Thanks Mark, seems like a neighborly enough request.

           In Theory they both knew she had to move on. though all 
           he wanted now was to wait, even just another day. But he 
           knew that feeling, and he guessed it would pass.
           317

This might sound off-track, but there's a lot of transitions like this in my 
life right now. I know that it'll be a while before I see my grandaughter Kaia, 
as Amanda and Devon  and Kaia have moved to Olympia Washington. 
There's something about getting older in Merle's response, knowing that 
return is not guaranteed, it might be a long time before they meet again. 

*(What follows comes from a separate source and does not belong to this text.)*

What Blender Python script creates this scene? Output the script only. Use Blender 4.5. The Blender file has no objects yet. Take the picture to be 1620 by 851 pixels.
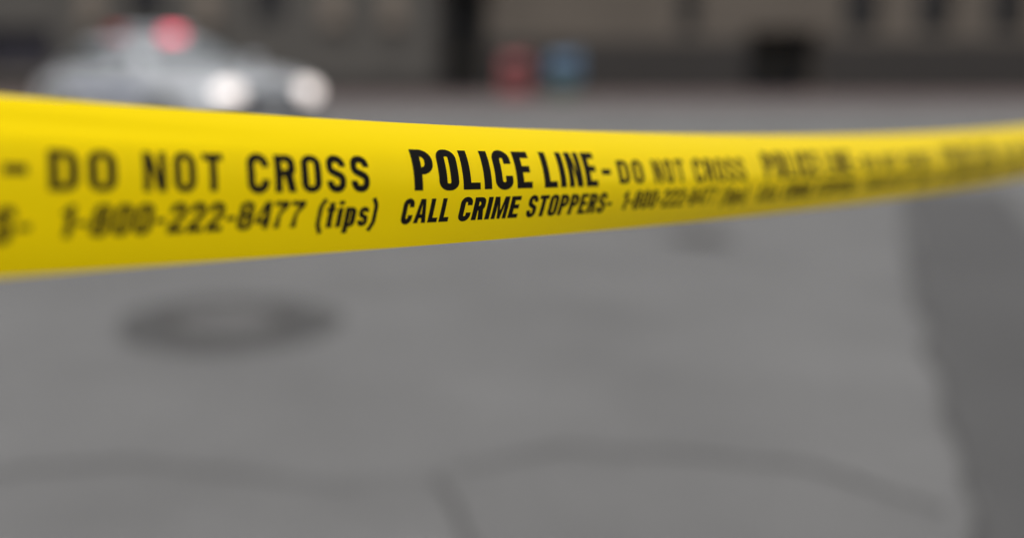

This is a wonderfully concise passage. Merle knows Dally has to move on, 
but all he really wants---deep inside, where he can feel it---is for his darling 
little girl to remain his darling little girl. But he's dealt with being walked 
out on before, he supposes he's gotta be a man about it, after all. Touching 
in a way that Pynchon usually isn't

The passage we've just wandered through concerning alchemy and the gold 
standard [304/306] has my "Spidy Sense" tingling, but seeing as I'm much less 
aware of Alchemy than I should be, I'll have to go over what's already been 
posted. Alchemists would justify their requests for Government Grants [if I may 
borrow a term] by holding forth the promise of making "Gold" out of Goldfish, 
but their real work was elsewhere. Merle's working with the photographic 
potential of rare metals comes back into play near the end of the novel, so I 
figure all the alchemical talk ties into a buried notion of recapturing the 
past. There's so much in Against the Day having to do with with taking the forks 
in the road, and there's an earlier passage in the book where Merle talks about
the way the photographic processes Merle witnesses display life force in silver 
and gold by branching off to different paths.